● **The request**:
Repeat the material exactly, leaving nothing out.

● **Information supplied**:
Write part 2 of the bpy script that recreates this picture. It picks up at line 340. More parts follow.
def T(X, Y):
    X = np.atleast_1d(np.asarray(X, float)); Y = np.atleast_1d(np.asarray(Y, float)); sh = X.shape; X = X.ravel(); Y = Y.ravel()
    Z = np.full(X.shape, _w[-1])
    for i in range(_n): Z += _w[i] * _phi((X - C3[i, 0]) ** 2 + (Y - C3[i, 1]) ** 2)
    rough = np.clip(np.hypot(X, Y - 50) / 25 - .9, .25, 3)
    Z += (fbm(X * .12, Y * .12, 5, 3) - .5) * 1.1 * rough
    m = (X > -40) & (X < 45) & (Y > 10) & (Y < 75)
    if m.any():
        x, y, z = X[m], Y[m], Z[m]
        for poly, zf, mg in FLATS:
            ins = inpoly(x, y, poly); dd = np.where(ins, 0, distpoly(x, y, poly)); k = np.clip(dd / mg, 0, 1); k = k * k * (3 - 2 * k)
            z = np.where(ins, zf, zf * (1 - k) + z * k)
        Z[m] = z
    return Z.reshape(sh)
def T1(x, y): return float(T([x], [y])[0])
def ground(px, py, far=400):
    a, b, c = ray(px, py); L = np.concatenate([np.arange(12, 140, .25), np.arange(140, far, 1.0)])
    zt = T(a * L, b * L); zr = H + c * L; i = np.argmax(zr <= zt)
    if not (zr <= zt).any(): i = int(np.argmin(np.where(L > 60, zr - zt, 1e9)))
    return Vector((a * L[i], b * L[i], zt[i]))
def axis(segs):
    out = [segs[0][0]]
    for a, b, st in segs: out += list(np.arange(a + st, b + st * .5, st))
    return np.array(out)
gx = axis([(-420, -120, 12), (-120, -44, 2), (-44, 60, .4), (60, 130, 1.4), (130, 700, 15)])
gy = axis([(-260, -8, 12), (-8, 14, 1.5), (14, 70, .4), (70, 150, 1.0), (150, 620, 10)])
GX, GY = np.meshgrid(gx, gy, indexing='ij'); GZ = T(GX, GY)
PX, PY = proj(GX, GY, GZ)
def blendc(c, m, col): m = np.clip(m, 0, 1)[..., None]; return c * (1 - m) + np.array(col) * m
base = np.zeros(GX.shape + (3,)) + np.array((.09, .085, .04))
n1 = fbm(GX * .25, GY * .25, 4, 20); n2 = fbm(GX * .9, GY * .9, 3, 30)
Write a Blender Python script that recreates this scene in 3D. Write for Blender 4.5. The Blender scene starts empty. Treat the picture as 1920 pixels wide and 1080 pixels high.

● **Task output**:
Write part 2 of the bpy script that recreates this picture. It picks up at line 340. More parts follow.
def T(X, Y):
    X = np.atleast_1d(np.asarray(X, float)); Y = np.atleast_1d(np.asarray(Y, float)); sh = X.shape; X = X.ravel(); Y = Y.ravel()
    Z = np.full(X.shape, _w[-1])
    for i in range(_n): Z += _w[i] * _phi((X - C3[i, 0]) ** 2 + (Y - C3[i, 1]) ** 2)
    rough = np.clip(np.hypot(X, Y - 50) / 25 - .9, .25, 3)
    Z += (fbm(X * .12, Y * .12, 5, 3) - .5) * 1.1 * rough
    m = (X > -40) & (X < 45) & (Y > 10) & (Y < 75)
    if m.any():
        x, y, z = X[m], Y[m], Z[m]
        for poly, zf, mg in FLATS:
            ins = inpoly(x, y, poly); dd = np.where(ins, 0, distpoly(x, y, poly)); k = np.clip(dd / mg, 0, 1); k = k * k * (3 - 2 * k)
            z = np.where(ins, zf, zf * (1 - k) + z * k)
        Z[m] = z
    return Z.reshape(sh)
def T1(x, y): return float(T([x], [y])[0])
def ground(px, py, far=400):
    a, b, c = ray(px, py); L = np.concatenate([np.arange(12, 140, .25), np.arange(140, far, 1.0)])
    zt = T(a * L, b * L); zr = H + c * L; i = np.argmax(zr <= zt)
    if not (zr <= zt).any(): i = int(np.argmin(np.where(L > 60, zr - zt, 1e9)))
    return Vector((a * L[i], b * L[i], zt[i]))
def axis(segs):
    out = [segs[0][0]]
    for a, b, st in segs: out += list(np.arange(a + st, b + st * .5, st))
    return np.array(out)
gx = axis([(-420, -120, 12), (-120, -44, 2), (-44, 60, .4), (60, 130, 1.4), (130, 700, 15)])
gy = axis([(-260, -8, 12), (-8, 14, 1.5), (14, 70, .4), (70, 150, 1.0), (150, 620, 10)])
GX, GY = np.meshgrid(gx, gy, indexing='ij'); GZ = T(GX, GY)
PX, PY = proj(GX, GY, GZ)
def blendc(c, m, col): m = np.clip(m, 0, 1)[..., None]; return c * (1 - m) + np.array(col) * m
base = np.zeros(GX.shape + (3,)) + np.array((.09, .085, .04))
n1 = fbm(GX * .25, GY * .25, 4, 20); n2 = fbm(GX * .9, GY * .9, 3, 30)
Write a Blender Python script that recreates this scene in 3D. Write for Blender 4.5. The Blender scene starts empty. Treat the picture as 1920 pixels wide and 1080 pixels high.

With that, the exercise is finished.